▶ Dataset extract
==*==
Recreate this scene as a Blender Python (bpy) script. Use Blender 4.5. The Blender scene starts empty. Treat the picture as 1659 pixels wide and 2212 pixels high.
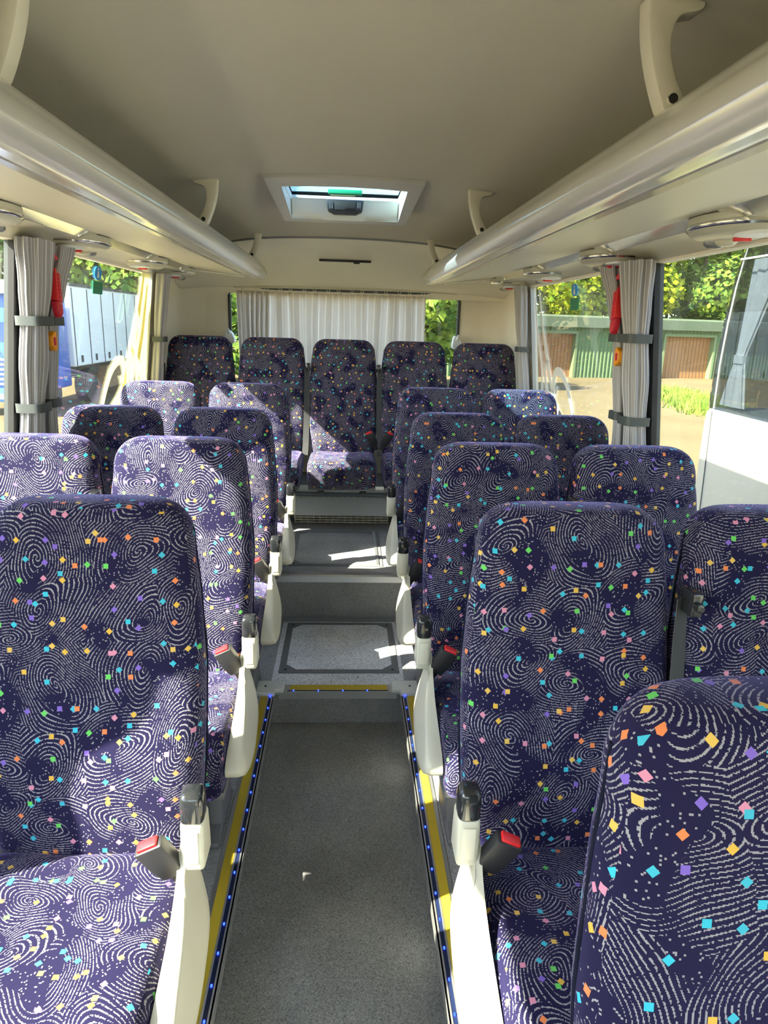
import bpy, bmesh, math, random
from mathutils import Vector, Matrix
random.seed(7)
SC = bpy.context.scene
COL = SC.collection

# ------------------------------------------------------------------ camera
F, PIT, YAW, ROL = 1472.85, .269, .0613, .0302
cam_d = bpy.data.cameras.new('camera'); cam = bpy.data.objects.new('camera', cam_d); COL.objects.link(cam)
cam_d.sensor_fit = 'HORIZONTAL'; cam_d.sensor_width = 36.0; cam_d.lens = 36.0 * F / 1659
cam_d.clip_start = .02; cam_d.clip_end = 500
_f = Vector((math.sin(YAW)*math.cos(PIT), math.cos(YAW)*math.cos(PIT), -math.sin(PIT)))
_r = Vector((math.cos(YAW), -math.sin(YAW), 0)); _u = _r.cross(_f)
_R = math.cos(ROL)*_r + math.sin(ROL)*_u; _U = -math.sin(ROL)*_r + math.cos(ROL)*_u
cam.matrix_world = Matrix(((_R.x, _U.x, -_f.x, .013), (_R.y, _U.y, -_f.y, 0), (_R.z, _U.z, -_f.z, 1.625), (0, 0, 0, 1)))
SC.camera = cam

# ------------------------------------------------------------------ world, sun, exposure
SUN_DIR = Vector((1.0, .47, -.88)).normalized()
wd = bpy.data.worlds.new('sky'); SC.world = wd; wd.use_nodes = True
wn = wd.node_tree.nodes; wl = wd.node_tree.links; wn.clear()
bg = wn.new('ShaderNodeBackground'); wo = wn.new('ShaderNodeOutputWorld'); sky = wn.new('ShaderNodeTexSky')
sky.sky_type = 'NISHITA'; sky.sun_disc = False
sky.sun_elevation = math.asin(-SUN_DIR.z); sky.sun_rotation = math.atan2(-SUN_DIR.x, -SUN_DIR.y)
sky.dust_density = 1.0
wl.new(sky.outputs[0], bg.inputs[0]); bg.inputs[1].default_value = .5
wl.new(bg.outputs[0], wo.inputs[0])
sd = bpy.data.lights.new('sun', 'SUN'); sd.energy = 20; sd.angle = math.radians(.6); sd.color = (1, .92, .75)
sun = bpy.data.objects.new('sun', sd); COL.objects.link(sun)
sun.rotation_euler = SUN_DIR.to_track_quat('-Z', 'Y').to_euler(); sun.location = (-8, -6, 8)
SC.view_settings.view_transform = 'Standard'; SC.view_settings.look = 'None'
SC.view_settings.gamma = 1; SC.view_settings.use_curve_mapping = False
SC.view_settings.exposure = 1.15
SC.cycles.max_bounces = 10; SC.cycles.diffuse_bounces = 6; SC.cycles.transparent_max_bounces = 16
SC.cycles.sample_clamp_indirect = 6; SC.cycles.use_denoising = True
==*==
▶ Challenge
Output the data exactly. Pictures don't belong in the result.

▶ Answer to the exercise
Recreate this scene as a Blender Python (bpy) script. Use Blender 4.5. The Blender scene starts empty. Treat the picture as 1659 pixels wide and 2212 pixels high.
import bpy, bmesh, math, random
from mathutils import Vector, Matrix
random.seed(7)
SC = bpy.context.scene
COL = SC.collection

# ------------------------------------------------------------------ camera
F, PIT, YAW, ROL = 1472.85, .269, .0613, .0302
cam_d = bpy.data.cameras.new('camera'); cam = bpy.data.objects.new('camera', cam_d); COL.objects.link(cam)
cam_d.sensor_fit = 'HORIZONTAL'; cam_d.sensor_width = 36.0; cam_d.lens = 36.0 * F / 1659
cam_d.clip_start = .02; cam_d.clip_end = 500
_f = Vector((math.sin(YAW)*math.cos(PIT), math.cos(YAW)*math.cos(PIT), -math.sin(PIT)))
_r = Vector((math.cos(YAW), -math.sin(YAW), 0)); _u = _r.cross(_f)
_R = math.cos(ROL)*_r + math.sin(ROL)*_u; _U = -math.sin(ROL)*_r + math.cos(ROL)*_u
cam.matrix_world = Matrix(((_R.x, _U.x, -_f.x, .013), (_R.y, _U.y, -_f.y, 0), (_R.z, _U.z, -_f.z, 1.625), (0, 0, 0, 1)))
SC.camera = cam

# ------------------------------------------------------------------ world, sun, exposure
SUN_DIR = Vector((1.0, .47, -.88)).normalized()
wd = bpy.data.worlds.new('sky'); SC.world = wd; wd.use_nodes = True
wn = wd.node_tree.nodes; wl = wd.node_tree.links; wn.clear()
bg = wn.new('ShaderNodeBackground'); wo = wn.new('ShaderNodeOutputWorld'); sky = wn.new('ShaderNodeTexSky')
sky.sky_type = 'NISHITA'; sky.sun_disc = False
sky.sun_elevation = math.asin(-SUN_DIR.z); sky.sun_rotation = math.atan2(-SUN_DIR.x, -SUN_DIR.y)
sky.dust_density = 1.0
wl.new(sky.outputs[0], bg.inputs[0]); bg.inputs[1].default_value = .5
wl.new(bg.outputs[0], wo.inputs[0])
sd = bpy.data.lights.new('sun', 'SUN'); sd.energy = 20; sd.angle = math.radians(.6); sd.color = (1, .92, .75)
sun = bpy.data.objects.new('sun', sd); COL.objects.link(sun)
sun.rotation_euler = SUN_DIR.to_track_quat('-Z', 'Y').to_euler(); sun.location = (-8, -6, 8)
SC.view_settings.view_transform = 'Standard'; SC.view_settings.look = 'None'
SC.view_settings.gamma = 1; SC.view_settings.use_curve_mapping = False
SC.view_settings.exposure = 1.15
SC.cycles.max_bounces = 10; SC.cycles.diffuse_bounces = 6; SC.cycles.transparent_max_bounces = 16
SC.cycles.sample_clamp_indirect = 6; SC.cycles.use_denoising = True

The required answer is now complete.